Extracted records -
──────
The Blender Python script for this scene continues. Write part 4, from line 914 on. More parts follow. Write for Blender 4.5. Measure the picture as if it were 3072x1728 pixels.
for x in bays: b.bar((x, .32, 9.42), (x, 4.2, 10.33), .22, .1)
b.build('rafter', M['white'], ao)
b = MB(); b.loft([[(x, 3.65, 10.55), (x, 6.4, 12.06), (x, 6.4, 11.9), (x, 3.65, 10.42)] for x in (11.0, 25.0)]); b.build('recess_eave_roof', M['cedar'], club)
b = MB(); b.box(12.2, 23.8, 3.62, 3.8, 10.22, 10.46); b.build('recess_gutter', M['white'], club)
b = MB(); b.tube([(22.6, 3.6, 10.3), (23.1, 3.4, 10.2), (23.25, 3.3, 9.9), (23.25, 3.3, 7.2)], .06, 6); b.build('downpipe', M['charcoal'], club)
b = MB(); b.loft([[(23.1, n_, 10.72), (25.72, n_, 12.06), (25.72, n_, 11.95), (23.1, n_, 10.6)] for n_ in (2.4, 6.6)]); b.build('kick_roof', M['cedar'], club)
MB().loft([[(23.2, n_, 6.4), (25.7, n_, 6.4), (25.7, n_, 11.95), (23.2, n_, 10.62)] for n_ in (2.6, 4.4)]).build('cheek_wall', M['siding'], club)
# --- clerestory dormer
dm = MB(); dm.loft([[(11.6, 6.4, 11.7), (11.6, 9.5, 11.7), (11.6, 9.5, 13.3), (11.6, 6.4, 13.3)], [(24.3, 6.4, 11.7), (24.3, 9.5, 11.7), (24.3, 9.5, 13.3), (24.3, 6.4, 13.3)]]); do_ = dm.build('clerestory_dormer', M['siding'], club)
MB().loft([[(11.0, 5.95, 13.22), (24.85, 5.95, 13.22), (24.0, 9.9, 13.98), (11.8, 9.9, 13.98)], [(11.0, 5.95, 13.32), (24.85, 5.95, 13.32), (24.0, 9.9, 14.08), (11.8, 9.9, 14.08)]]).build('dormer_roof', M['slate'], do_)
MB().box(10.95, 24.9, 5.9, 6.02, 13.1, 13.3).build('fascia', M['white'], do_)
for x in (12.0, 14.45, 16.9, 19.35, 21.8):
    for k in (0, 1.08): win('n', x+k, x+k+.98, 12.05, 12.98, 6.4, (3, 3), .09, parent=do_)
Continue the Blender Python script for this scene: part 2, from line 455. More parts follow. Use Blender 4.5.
──────
Written instruction - Transcribe all entries exactly as they are given.

Result of this exercise -
The Blender Python script for this scene continues. Write part 4, from line 914 on. More parts follow. Write for Blender 4.5. Measure the picture as if it were 3072x1728 pixels.
for x in bays: b.bar((x, .32, 9.42), (x, 4.2, 10.33), .22, .1)
b.build('rafter', M['white'], ao)
b = MB(); b.loft([[(x, 3.65, 10.55), (x, 6.4, 12.06), (x, 6.4, 11.9), (x, 3.65, 10.42)] for x in (11.0, 25.0)]); b.build('recess_eave_roof', M['cedar'], club)
b = MB(); b.box(12.2, 23.8, 3.62, 3.8, 10.22, 10.46); b.build('recess_gutter', M['white'], club)
b = MB(); b.tube([(22.6, 3.6, 10.3), (23.1, 3.4, 10.2), (23.25, 3.3, 9.9), (23.25, 3.3, 7.2)], .06, 6); b.build('downpipe', M['charcoal'], club)
b = MB(); b.loft([[(23.1, n_, 10.72), (25.72, n_, 12.06), (25.72, n_, 11.95), (23.1, n_, 10.6)] for n_ in (2.4, 6.6)]); b.build('kick_roof', M['cedar'], club)
MB().loft([[(23.2, n_, 6.4), (25.7, n_, 6.4), (25.7, n_, 11.95), (23.2, n_, 10.62)] for n_ in (2.6, 4.4)]).build('cheek_wall', M['siding'], club)
# --- clerestory dormer
dm = MB(); dm.loft([[(11.6, 6.4, 11.7), (11.6, 9.5, 11.7), (11.6, 9.5, 13.3), (11.6, 6.4, 13.3)], [(24.3, 6.4, 11.7), (24.3, 9.5, 11.7), (24.3, 9.5, 13.3), (24.3, 6.4, 13.3)]]); do_ = dm.build('clerestory_dormer', M['siding'], club)
MB().loft([[(11.0, 5.95, 13.22), (24.85, 5.95, 13.22), (24.0, 9.9, 13.98), (11.8, 9.9, 13.98)], [(11.0, 5.95, 13.32), (24.85, 5.95, 13.32), (24.0, 9.9, 14.08), (11.8, 9.9, 14.08)]]).build('dormer_roof', M['slate'], do_)
MB().box(10.95, 24.9, 5.9, 6.02, 13.1, 13.3).build('fascia', M['white'], do_)
for x in (12.0, 14.45, 16.9, 19.35, 21.8):
    for k in (0, 1.08): win('n', x+k, x+k+.98, 12.05, 12.98, 6.4, (3, 3), .09, parent=do_)
Continue the Blender Python script for this scene: part 2, from line 455. More parts follow. Use Blender 4.5.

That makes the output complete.